Their strikingly different experiences point to a broader phenomenon. As a rule, modern empires have handled diversity better than nation states. In the latter, parochialism has all too often trumped cosmopolitanism; and prejudice, toleration. So it shouldn’t surprise us that the experience of a black Briton in the Thirties, when Britain was still an empire with at least a smidgen of commitment to ethnic plurality, was altogether different from that of her daughter in the Seventies, when Britain was in the throes of a rabidly intolerant postimperial nationalism. It is the reason why, despite being a Brexiteer, I maintain a theoretical sympathy to supranational projects, even the one that has gone horribly wrong next-door. For it can hardly be denied that Britain’s return to cosmopolitanism, in great part of Europhilic stamp, took the edge off English nationalism.

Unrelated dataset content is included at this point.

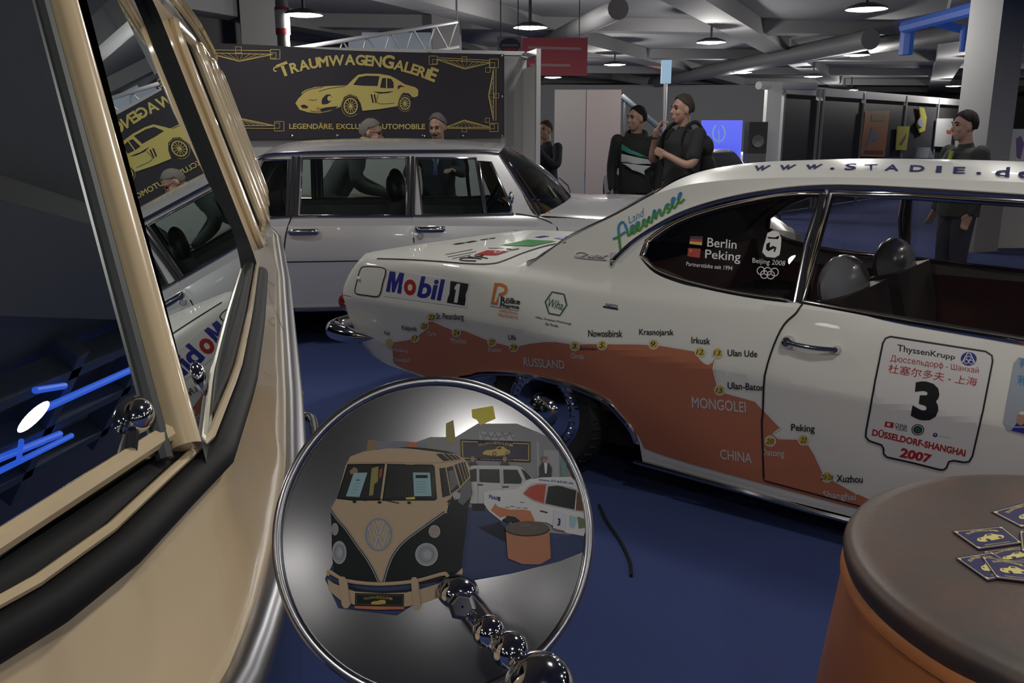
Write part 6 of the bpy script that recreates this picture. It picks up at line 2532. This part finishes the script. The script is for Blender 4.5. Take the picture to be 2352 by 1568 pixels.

If Hindu nationalism has succeeded where English nationalism has failed, it is because identity politics has won out in India. Segregation in all its declensions — legal (the long shadow cast by Hastings and the orientalists); electoral (the marriage of votes and violence); social (Modi’s war on miscegenation and mixed neighbourhoods) — has been placed on a pedestal. Contrariwise, in England, a steady universalisation of laws has resulted in the dismantling of the pillars of minority oppression — Catholic emancipation in 1829; decriminalisation of homosexuality in 1967; abolition of blasphemy laws in 2008 — all the while steering clear of the kind of identitarian quotas and carve-outs, exemptions and exceptions, that have gained ever greater currency in India. It is no accident that, beyond the crenellated confines of the ivory tower, so few Brits set any store by racial or religious identity politics today. Compare Tommy Robinson’s itsy-bitsy fan base with that of Enoch Powell’s in his prime. Small wonder the far-Right’s brat summer proved to be such a damp squib.